En otras palabras, demasiado a menudo nos comportamos como los animales de la granja de la fábula. Demasiado a menudo cerramos los ojos ante los problemas de los demás porque creemos que no nos atañen. Demasiado a menudo nos escondemos en nuestra “burbuja feliz” pensando que nadie podrá arrebatarnos esos privilegios.
Demasiado a menudo nos encerramos tras un muro de protección, inundando los accesos a nuestros domicilios con cámaras de seguridad, como escribiera Zygmunt Bauman. Pero cada cerradura adicional que colocamos en la puerta de entrada añade solo más miedo y desidia.
Mientras desarrollamos esa empatía selectiva y protegemos nuestra pequeña parcela de privilegio, perdemos algo mucho más importante: la humanidad. Cada vez que un niño es asesinado o explotado sexualmente, cada vez que una mujer es mercantilizada, mutilada o lapidada, cada vez que un anciano muere en la más absoluta soledad, cada vez que un padre no logra alimentar a su familia, cada vez que se pronuncia un discurso de odio sin que hagamos nada, muere un poco más nuestra humanidad.

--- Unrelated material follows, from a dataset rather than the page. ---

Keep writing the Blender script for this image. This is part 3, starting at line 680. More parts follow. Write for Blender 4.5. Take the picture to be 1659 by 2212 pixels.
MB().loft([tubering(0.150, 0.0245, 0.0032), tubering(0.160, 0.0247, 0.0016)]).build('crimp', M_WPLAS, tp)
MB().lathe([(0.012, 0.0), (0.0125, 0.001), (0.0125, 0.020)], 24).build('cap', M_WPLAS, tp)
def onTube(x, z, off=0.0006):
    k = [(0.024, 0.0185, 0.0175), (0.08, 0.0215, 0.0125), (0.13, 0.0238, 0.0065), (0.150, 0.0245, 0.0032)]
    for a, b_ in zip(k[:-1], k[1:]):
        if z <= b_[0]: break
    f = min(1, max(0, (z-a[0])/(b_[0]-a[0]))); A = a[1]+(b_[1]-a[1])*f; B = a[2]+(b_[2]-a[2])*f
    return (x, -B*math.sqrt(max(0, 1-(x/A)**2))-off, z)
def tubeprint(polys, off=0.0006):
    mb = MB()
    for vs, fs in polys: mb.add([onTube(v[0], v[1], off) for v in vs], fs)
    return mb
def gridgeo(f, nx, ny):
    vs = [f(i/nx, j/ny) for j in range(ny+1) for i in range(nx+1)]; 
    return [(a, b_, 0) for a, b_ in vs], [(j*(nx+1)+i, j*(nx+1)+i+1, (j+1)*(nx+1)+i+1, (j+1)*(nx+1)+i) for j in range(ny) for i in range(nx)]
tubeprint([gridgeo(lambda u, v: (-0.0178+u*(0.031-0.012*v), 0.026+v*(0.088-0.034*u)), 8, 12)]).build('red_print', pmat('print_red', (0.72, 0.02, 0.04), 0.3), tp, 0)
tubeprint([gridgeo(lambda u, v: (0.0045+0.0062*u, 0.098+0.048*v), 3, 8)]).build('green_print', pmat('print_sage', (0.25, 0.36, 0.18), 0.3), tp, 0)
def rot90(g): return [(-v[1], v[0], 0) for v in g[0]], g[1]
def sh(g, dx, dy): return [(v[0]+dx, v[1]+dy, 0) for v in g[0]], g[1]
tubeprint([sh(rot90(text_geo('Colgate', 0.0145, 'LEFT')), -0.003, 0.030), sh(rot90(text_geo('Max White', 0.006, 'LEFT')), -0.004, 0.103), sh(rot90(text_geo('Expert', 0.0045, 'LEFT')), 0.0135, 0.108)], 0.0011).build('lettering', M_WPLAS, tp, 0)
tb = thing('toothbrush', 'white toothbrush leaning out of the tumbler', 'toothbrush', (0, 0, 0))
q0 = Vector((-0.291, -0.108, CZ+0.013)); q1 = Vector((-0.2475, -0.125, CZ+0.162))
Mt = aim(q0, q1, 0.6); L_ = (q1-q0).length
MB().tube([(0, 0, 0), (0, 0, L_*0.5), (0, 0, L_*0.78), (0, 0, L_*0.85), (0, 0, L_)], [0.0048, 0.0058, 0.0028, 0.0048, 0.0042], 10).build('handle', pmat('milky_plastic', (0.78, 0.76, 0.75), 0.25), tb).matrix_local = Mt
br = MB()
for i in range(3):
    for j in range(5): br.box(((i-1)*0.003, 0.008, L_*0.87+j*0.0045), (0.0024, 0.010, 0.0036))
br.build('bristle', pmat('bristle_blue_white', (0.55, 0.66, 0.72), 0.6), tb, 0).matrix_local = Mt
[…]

La empatía no es una forma de ayudar a alguien, sino de ayudarnos a nosotros mismos. La empatía no es un favor que otorgamos a los menos privilegiados, sino una manera de abrirnos a las diferencias para comprender otras experiencias y crecer como personas. La empatía es la vía para conservar nuestra humanidad. Y si miramos para otro lado, perderemos tanto una como la otra.